In dieci anni 28mila laureati sul Lario

Università I dati Comune per Comune. In rapporto ai residenti vince Brunate, seguono Carimate e Pusiano - «Un figlio all’università costa 10mila euro all’anno. A volte prevale tra la paura di non essere “tagliati”per lo studio»

Sono oltre 28mila i laureati negli ultimi dieci anni in provincia di Como, suddivisi nei vari Comuni, dal centro città a quelli più isolati nelle frazioni montane. L’università attira ancora tanti ragazzi, anche se va tenuto in considerazione che nella nostra provincia – come, del resto, un po’ in tutta Italia – i giovani sono sempre meno e gli anziani sempre di più.

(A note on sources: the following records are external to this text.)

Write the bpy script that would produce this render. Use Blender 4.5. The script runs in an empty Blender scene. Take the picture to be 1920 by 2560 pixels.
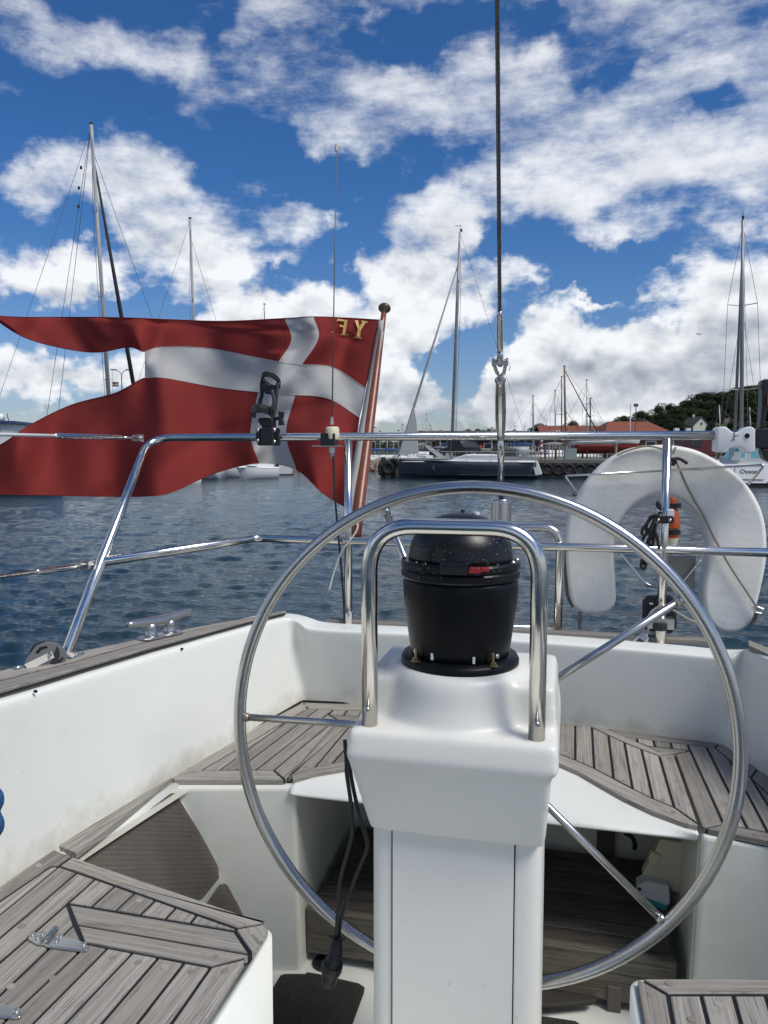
import bpy, bmesh, math, random
from mathutils import Vector, Matrix, Quaternion
random.seed(7)
SC = bpy.context.scene
COL = SC.collection
PI = math.pi
# ---------------------------------------------------------------- camera
TH = math.radians(13.5)          # yaw of the view relative to the boat's fore and aft axis
FPX = 1923.0; CXP, CYP = 960.0, 1280.0
PITCH = math.atan(155.0 / FPX)
H = 2.1                          # eye height above the water
cam_d = bpy.data.cameras.new('camera'); cam = bpy.data.objects.new('camera', cam_d); COL.objects.link(cam)
cam.location = (0, 0, H); cam.rotation_euler = (PI / 2 - PITCH, 0, TH)
cam_d.sensor_fit = 'VERTICAL'; cam_d.sensor_height = 24; cam_d.lens = 24 * FPX / 2560
cam_d.clip_start = 0.02; cam_d.clip_end = 6000
SC.camera = cam
RM = cam.rotation_euler.to_matrix()
def ray(px, py):
    return RM @ Vector(((px - CXP) / FPX, -(py - CYP) / FPX, -1.0))
CAM = Vector((0, 0, H))
def yp(px, py, v):
    r = ray(px, py); return CAM + r * (v / r.y)
def zp(px, py, h):
    r = ray(px, py); return CAM + r * (-h / r.z)
def dp(px, py, d):
    r = ray(px, py)
    return CAM + r * (d / math.hypot(r.x, r.y)) if False else CAM + r * d
def crop(ox, oy, s):
    return lambda x, y: (ox + x / s, oy + y / s)
# ---------------------------------------------------------------- world: Nishita sky with clouds
SUN_EL, SUN_AZ = math.radians(54), math.radians(112)     # azimuth clockwise from +Y
W = bpy.data.worlds.new("World"); SC.world = W; W.use_nodes = True
nt = W.node_tree; nt.nodes.clear(); L = nt.links
def N(t, **k):
    n = nt.nodes.new(t)
    for a, b in k.items(): setattr(n, a, b)
    return n
def plug(inp, v):
    if isinstance(v, bpy.types.NodeSocket): L.new(v, inp)
    else: inp.default_value = v
def M(op, a, b=None, c=None, clamp=False):
    n = N('ShaderNodeMath', operation=op, use_clamp=clamp); plug(n.inputs[0], a)
    if b is not None: plug(n.inputs[1], b)
    if c is not None: plug(n.inputs[2], c)
    return n.outputs[0]
def VM(op, a, b=None, c=None, out=0):
    n = N('ShaderNodeVectorMath', operation=op); plug(n.inputs[0], a)
    if b is not None: plug(n.inputs[1], b)
    if c is not None: plug(n.inputs[2], c)
    return n.outputs[out]
def MIXC(f, a, b):
    n = N('ShaderNodeMix', data_type='RGBA'); plug(n.inputs[0], f); plug(n.inputs[6], a); plug(n.inputs[7], b); return n.outputs[2]
def MR(v, a, b, c=0.0, d=1.0, smooth=True):
    n = N('ShaderNodeMapRange'); n.interpolation_type = 'SMOOTHSTEP' if smooth else 'LINEAR'
    plug(n.inputs[0], v)
    for i, q in enumerate((a, b, c, d)): plug(n.inputs[1 + i], q)
    return n.outputs[0]
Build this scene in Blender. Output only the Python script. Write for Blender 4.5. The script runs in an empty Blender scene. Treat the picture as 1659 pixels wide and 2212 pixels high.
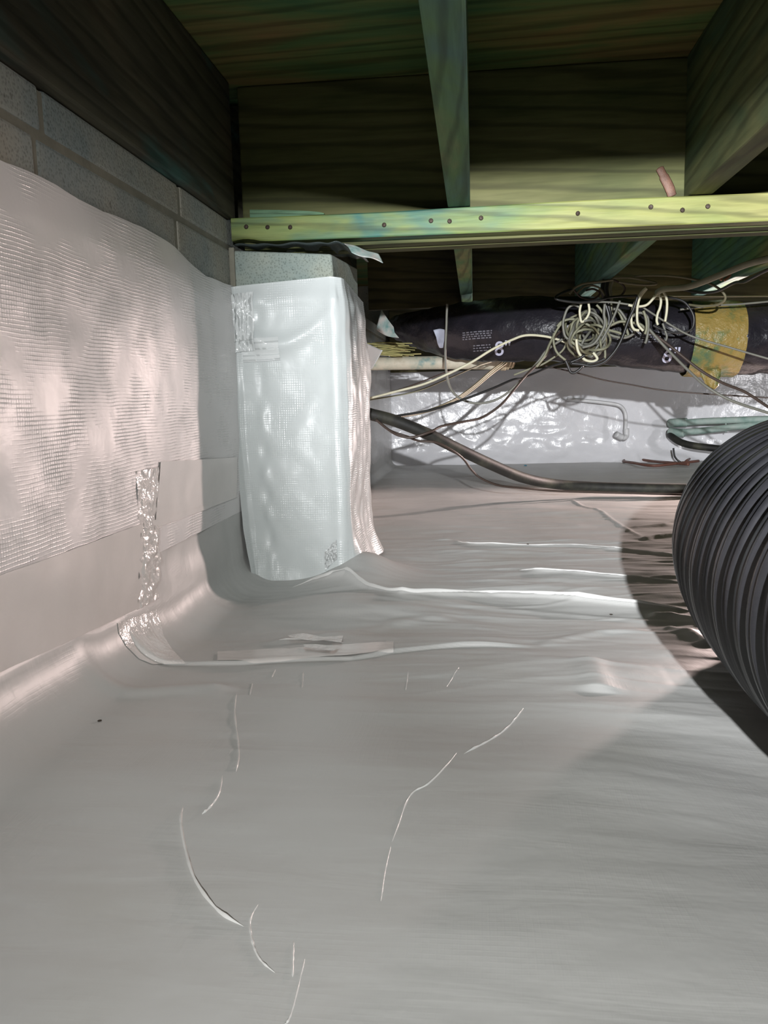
import bpy, bmesh, math, random
import numpy as np
from mathutils import Vector, Matrix
random.seed(7)
C = bpy.context.scene
H = 0.34                      # camera height; helper coordinates are relative to it

# ------------------------------------------------------------ camera
F = 1800.0
YAW, PITCH, ROLL = (math.radians(a) for a in (6.348, -7.920, -1.459))
def cam_axes():
    cy, sy = math.cos(YAW), math.sin(YAW)
    f = np.array([-sy*math.cos(PITCH), cy*math.cos(PITCH), math.sin(PITCH)])
    r = np.array([cy, sy, 0.0]); u = np.cross(r, f)
    c, s = math.cos(ROLL), math.sin(ROLL)
    return np.array([c*r+s*u, -s*r+c*u, f])
AX = cam_axes()
cd = bpy.data.cameras.new('camera'); cam = bpy.data.objects.new('camera', cd)
C.collection.objects.link(cam); C.camera = cam
M = Matrix.Identity(4)
for i in range(3):
    M[i][0], M[i][1], M[i][2] = AX[0][i], AX[1][i], -AX[2][i]
M[2][3] = H
cam.matrix_world = M
cd.sensor_fit = 'HORIZONTAL'; cd.sensor_width = 36.0; cd.lens = 36.0*F/1659.0
cd.clip_start = 0.02

# ------------------------------------------------------------ light and exposure
C.view_settings.view_transform = 'Standard'; C.view_settings.look = 'None'
C.view_settings.gamma = 1.0; C.view_settings.exposure = -0.08
C.view_settings.use_curve_mapping = False
W = bpy.data.worlds.new('world'); C.world = W; W.use_nodes = True
bg = W.node_tree.nodes['Background']
bg.inputs[0].default_value = (0.80, 0.92, 0.86, 1); bg.inputs[1].default_value = 0.03
def lamp(name, kind, loc, energy, col, aim=None, size=.02, **kw):
    l = bpy.data.lights.new(name, kind); l.energy = energy; l.color = col
    o = bpy.data.objects.new(name, l); C.collection.objects.link(o); o.location = loc
    if kind in ('POINT', 'SPOT'): l.shadow_soft_size = size
    for k, v in kw.items(): setattr(l, k, v)
    if aim is not None:
        o.rotation_euler = (Vector(aim)-Vector(loc)).to_track_quat('-Z', 'Y').to_euler()
    return o
# white work light clipped under the joists behind the photographer: a narrow beam and its wide flood
LP = (.09, -.80, H+.312)
lamp('work_light_beam', 'SPOT', LP, 470, (.95, .97, 1.0), aim=(.85, 4.3, H+.08), size=.014,
     spot_size=math.radians(48), spot_blend=1.0)
lamp('work_light_flood', 'SPOT', LP, 102, (.98, .985, .975), aim=(.58, .95, H-.32), size=.014,
     spot_size=math.radians(88), spot_blend=.8)
# warm work light low in the far bay, to the right beyond the frame, turned to the left wall
lamp('far_work_light', 'SPOT', (1.22, 3.25, H-.02), 150, (1.0, .78, .73), aim=(-.44, 1.1, H-.02), size=.035,
     spot_size=math.radians(105), spot_blend=.6)
# added fill lamp beside it, only there to brighten the back wall
lamp('back_wall_fill', 'SPOT', (1.75, 3.0, H-.05), 15, (.98, .97, 1.0), aim=(.7, 4.3, H-.05), size=.05,
     spot_size=math.radians(120), spot_blend=1.0)

# ------------------------------------------------------------ small helpers
def ray(px, py):
    return AX.T @ np.array([(px-829.5)/F, -(py-1106)/F, 1.0])
def at(px, py, y):
    d = ray(px, py); p = d*y/d[1]; return Vector((p[0], p[1], p[2]+H))
def atz(px, py, z):
    d = ray(px, py); p = d*z/d[2]; return Vector((p[0], p[1], p[2]+H))
def atx(px, py, x):
    d = ray(px, py); p = d*x/d[0]; return Vector((p[0], p[1], p[2]+H))

def link(o, parent=None):
    C.collection.objects.link(o)
    if parent is not None: o.parent = parent
    return o
def tag(o, label, cat, group=None, kind=None):
    o['label'] = label; o['category'] = cat
    if group: o['group'] = group
    if kind: o['kind'] = kind
    return o
def thing(name, loc, label, cat, group=None):
    o = bpy.data.objects.new(name, None); o.empty_display_size = .03; o.location = loc
    C.collection.objects.link(o); return tag(o, label, cat, group)
def mesh_obj(name, me, mat, parent=None):
    """mesh given in world coordinates; moved into the parent's frame"""
    o = bpy.data.objects.new(name, me)
    if mat is not None: me.materials.append(mat)
    C.collection.objects.link(o)
    if parent is not None:
        o.parent = parent
        off = Vector((0, 0, 0)); p = parent
        while p is not None: off += p.location; p = p.parent
        o.location = (0, 0, 0)
        me.transform(Matrix.Translation(-off))
    return o
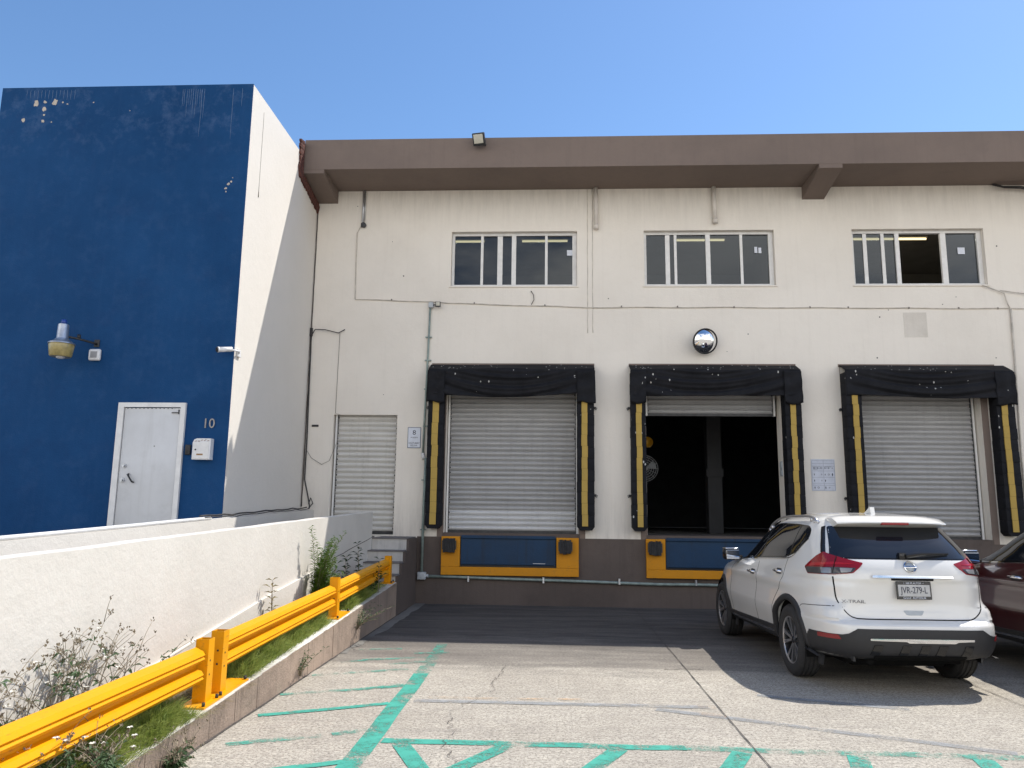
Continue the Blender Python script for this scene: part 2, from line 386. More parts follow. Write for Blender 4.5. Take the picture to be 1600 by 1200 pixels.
def emit(name, col, s):
    m = bpy.data.materials.new(name); m.use_nodes = True; nt = m.node_tree; nt.nodes.clear()
    e = N(nt, 'ShaderNodeEmission'); e.inputs[0].default_value = (*col, 1); e.inputs[1].default_value = s
    o = N(nt, 'ShaderNodeOutputMaterial'); nt.links.new(e.outputs[0], o.inputs[0]); return m
M['tube'] = emit('warm_tube', (1.0, 0.80, 0.42), 1.5)
def window_glass(name, tint):
    m = bpy.data.materials.new(name); m.use_nodes = True; nt = m.node_tree; nt.nodes.clear()
    t = N(nt, 'ShaderNodeBsdfTransparent'); t.inputs[0].default_value = (*tint, 1)
    g = N(nt, 'ShaderNodeBsdfGlossy'); g.inputs['Roughness'].default_value = 0.02; g.inputs[0].default_value = (0.9, 0.95, 1, 1)
    f = N(nt, 'ShaderNodeFresnel'); f.inputs[0].default_value = 1.5
    fm = math_n(nt, 'MULTIPLY', f.outputs[0], 0.92)
    mx = N(nt, 'ShaderNodeMixShader'); nt.links.new(fm, mx.inputs[0]); nt.links.new(t.outputs[0], mx.inputs[1]); nt.links.new(g.outputs[0], mx.inputs[2])
    o = N(nt, 'ShaderNodeOutputMaterial'); nt.links.new(mx.outputs[0], o.inputs[0]); return m
M['pane'] = window_glass('tinted_pane', (0.52, 0.56, 0.60))

def leaf_mat(name, a, b_, rough=0.55):
    m, nt, b = new_mat(name)
    oi = N(nt, 'ShaderNodeNewGeometry')
    c = ramp(nt, noise(nt, pos(nt), 11, 5, 0.7), [(0.3, a), (0.7, b_)])
    nt.links.new(c, b.inputs['Base Color']); b.inputs['Roughness'].default_value = rough; b.inputs['Specular IOR Level'].default_value = 0.3
    tr = N(nt, 'ShaderNodeBsdfTranslucent'); nt.links.new(c, tr.inputs[0])
    mx = N(nt, 'ShaderNodeMixShader'); mx.inputs[0].default_value = 0.3
    nt.links.new(b.outputs[0], mx.inputs[1]); nt.links.new(tr.outputs[0], mx.inputs[2]); nt.links.new(mx.outputs[0], nt.nodes['Material Output'].inputs['Surface'])
    return m
M['grass'] = leaf_mat('fine_grass', (0.13, 0.20, 0.028), (0.40, 0.45, 0.13))
M['grass_dry'] = leaf_mat('dry_grass', (0.16, 0.13, 0.05), (0.30, 0.25, 0.12))
M['leaf'] = leaf_mat('weed_leaf', (0.04, 0.08, 0.03), (0.10, 0.16, 0.07))
M['fern'] = leaf_mat('feathery_leaf', (0.06, 0.13, 0.012), (0.16, 0.26, 0.045))
M['leaf_dark'] = leaf_mat('dark_leaf', (0.016, 0.038, 0.012), (0.04, 0.085, 0.025))
M['stem'] = simple('dry_stem', (0.23, 0.19, 0.13), 0.8, var=0.4, scale=20)
M['petal'] = simple('white_petal', (0.80, 0.78, 0.70), 0.7, var=0.1)

# ------------------------------------------------------------------ the setting
def sheet(name, pts, mat):
    m = MB(); m.poly(pts); o = m.build(name, mat); return struct(o)
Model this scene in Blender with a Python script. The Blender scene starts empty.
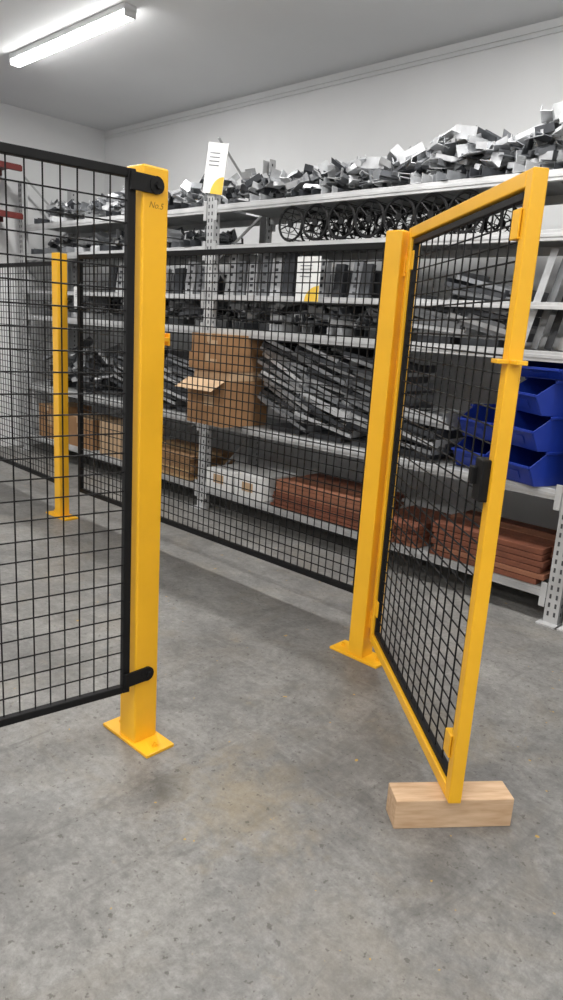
import bpy, math, random
from mathutils import Matrix, Vector, Euler
random.seed(7)
sc = bpy.context.scene
sc.view_settings.view_transform = 'Standard'
sc.view_settings.look = 'None'

# ---------------------------------------------------------------- materials
def mat(name, col, rough=0.5, metal=0.0, var=0.08, scale=8.0, bump=0.0, col2=None):
    m = bpy.data.materials.new(name); m.use_nodes = True
    nt = m.node_tree; b = nt.nodes['Principled BSDF']
    b.inputs['Roughness'].default_value = rough
    b.inputs['Metallic'].default_value = metal
    tc = nt.nodes.new('ShaderNodeTexCoord')
    n = nt.nodes.new('ShaderNodeTexNoise'); n.inputs['Scale'].default_value = scale
    n.inputs['Detail'].default_value = 5
    nt.links.new(tc.outputs['Object'], n.inputs['Vector'])
    r = nt.nodes.new('ShaderNodeValToRGB')
    r.color_ramp.elements[0].position = 0.3; r.color_ramp.elements[1].position = 0.7
    c2 = col2 if col2 else tuple(min(1, c*(1+var)) for c in col)
    c1 = tuple(c*(1-var) for c in col)
    r.color_ramp.elements[0].color = (*c1, 1); r.color_ramp.elements[1].color = (*c2, 1)
    nt.links.new(n.outputs['Fac'], r.inputs['Fac'])
    nt.links.new(r.outputs['Color'], b.inputs['Base Color'])
    if bump:
        bp = nt.nodes.new('ShaderNodeBump'); bp.inputs['Strength'].default_value = bump
        bp.inputs['Distance'].default_value = 0.01
        nt.links.new(n.outputs['Fac'], bp.inputs['Height']); nt.links.new(bp.outputs['Normal'], b.inputs['Normal'])
    return m

YEL = mat('yellow_powdercoat', (0.90, 0.47, 0.018), 0.36, 0, 0.05, 5)
BLK = mat('black_powdercoat', (0.006, 0.006, 0.0065), 0.55, 0, 0.2, 10)
BLK.node_tree.nodes['Principled BSDF'].inputs['Specular IOR Level'].default_value = .25
RACK = mat('rack_offwhite_paint', (0.46, 0.465, 0.47), 0.5, 0.0, 0.15, 6)
HOLE_SHADE = mat('painted_slot_shadow', (0.05, 0.05, 0.055), 0.7)  # dark colour painted in for the shade inside the upright perforations
DECK = mat('deck_steel', (0.28, 0.285, 0.285), 0.55, 0.1, 0.15, 5)
G1 = mat('galvanised_light', (0.56, 0.57, 0.585), 0.36, 0.4, 0.2, 12)
G2 = mat('galvanised_mid', (0.25, 0.26, 0.275), 0.4, 0.4, 0.25, 12)
G3 = mat('steel_dark', (0.06, 0.064, 0.072), 0.45, 0.4, 0.3, 12)
CARD = mat('cardboard', (0.34, 0.185, 0.085), 0.85, 0, 0.12, 6)
CARD2 = mat('cardboard_light', (0.52, 0.36, 0.22), 0.85, 0, 0.1, 6)
TIM = mat('timber_tan', (0.48, 0.31, 0.15), 0.75, 0, 0.2, 14)
RED = mat('red_brown_timber', (0.17, 0.055, 0.028), 0.7, 0, 0.25, 9)
WHT = mat('white_paper', (0.8, 0.8, 0.79), 0.7, 0, 0.03, 4)
HOUS = mat('white_lamp_housing', (0.78, 0.79, 0.8), 0.5, 0, 0.03, 4)
BLU = mat('blue_plastic', (0.010, 0.034, 0.29), 0.34, 0, 0.1, 5)
LBL = mat('label_yellow', (0.85, 0.55, 0.06), 0.6)
REDP = mat('red_beam_paint', (0.12, 0.015, 0.012), 0.5)
BLUP = mat('blue_upright_paint', (0.015, 0.04, 0.18), 0.5)
INK = mat('ink_marker', (0.38, 0.19, 0.012), 0.7)

def wood_block_mat():
    m = mat('pine_block', (0.62, 0.42, 0.25), 0.7, 0, 0.1, 5)
    nt = m.node_tree; n = [x for x in nt.nodes if x.type == 'TEX_NOISE'][0]
    mp = nt.nodes.new('ShaderNodeMapping'); mp.inputs['Scale'].default_value = (2, 14, 14)
    tc = [x for x in nt.nodes if x.type == 'TEX_COORD'][0]
    nt.links.new(tc.outputs['Object'], mp.inputs['Vector']); nt.links.new(mp.outputs['Vector'], n.inputs['Vector'])
    r = [x for x in nt.nodes if x.type == 'VALTORGB'][0]
    r.color_ramp.elements[0].color = (0.52, 0.33, 0.19, 1); r.color_ramp.elements[1].color = (0.68, 0.48, 0.31, 1)
    return m
PINE = wood_block_mat()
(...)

Non tutte le famiglie, inoltre, possono permettersi di mantenere gli studi a uno o più figli, senza contare chi abita nelle zone più isolate e deve quindi affrontare lunghi spostamenti o, il più delle volte, trasferirsi in città.

Nella mappa non compaiono i Comuni di più recente formazione, nati da fusione di altri Comuni, perché i dati risalgono fino al 2014

Nella classifica stilata grazie ai dati messi a disposizione dal ministero dell’Università e della Ricerca, la provincia di Como, nel 2023, si collocava al terzultimo posto in Lombardia per numero di laureati ogni mille abitanti: 5,65. Peggio facevano soltanto Cremona (5,36) e Mantova (5,12).

Per quanto riguarda i Comuni della provincia comasca, al primo posto spicca Brunate con 120 laureati su 1589 cittadini. Fanalino di coda è Dosso del Liro (con un laureato) mentre al penultimo posto c’è Civenna (anche se nel frattempo è diventata frazione di Bellagio) con soli 5 laureati in dieci anni. Como si trova nella parte alta, con 4720 laureati su 83691 abitanti.

I fattori che incidono, come detto, possono essere diversi ma, stando alla classifica, a contare non è certo la dimensione del paese: nella top 10 la maggior parte dei Comuni ha meno di 5mila abitanti. Conta invece la ricchezza media: Carimate, ad esempio, è uno dei Comuni più ricchi della provincia e tra i primi dell’elenco. Considerando il calo demografico e le difficoltà economiche che sempre più famiglie hanno, è probabile che questi numeri siano destinati a scendere nei prossimi anni: c’è comunque da dire che i giovani che scelgono il liceo – più propensi poi a proseguire gli studi – al momento sono ancora la maggior parte. Un interessante spunto di riflessione arriva da Michela Prest, per 12 anni delegata all’orientamento per l’Università dell’Insubria.

«In un recente incontro il rettore della Bocconi, Francesco Billari, che si occupa di demografia, ha citato alcuni numeri, evidenziando che il Paese al mondo con meno laureati è il Messico e il penultimo l’Italia con solo il 29% dei laureati – spiega Prest – In cima c’è la Corea del Sud, con il 70%. Bisogna invertire il trend e la Corea lo ha fatto, ma la domanda che ci facciamo è: perché in Italia non riusciamo a fare la stessa cosa? Ci sono vari fattori da considerare. Innanzitutto fare l’università costa e questo è un dato di fatto. Vero che ci sono le fasce Isee, però le stime che vengono date è che tipicamente mantenere un figlio che va in università costa 10mila euro l’anno e ci sono famiglie che non se lo possono permettere. Poi c’è l’idea che si vada in università solo se si fanno certi tipi di scuole superiori. Chiaro che venendo da una scuola che non affronta certi ambiti è più difficile, quindi spesso si decide di rinunciare. Invece potremmo avere ragazzi da background diversi, l’informazione terziaria crea lo spirito critico alla base della democrazia e l’università deve prendersi in carico anche i giovani che non arrivano da licei e poter far fare loro un bel percorso». E aggiunge: «La nostra è una regione ricca e quindi c’è la sensazione che tutto sommato si possa andare a lavorare subito, perché tipicamente si trova vicino e c’è chi pensa che studiare non serva. Quello che deve passare quando facciamo interventi nelle scuole è che ora la strada è tutta a zig zag e non si sa quali saranno i mestieri del futuro. Quando fai l’università inserisci una serie di strumenti variegati che permettono di crearti il lavoro. Più del 50% dei ragazzi arriva da famiglie dove sono loro i primi laureati. Per i ceti medio bassi c’è anche mancanza di informazione e la paura di affrontare un percorso per cui si pensa di non essere tagliati».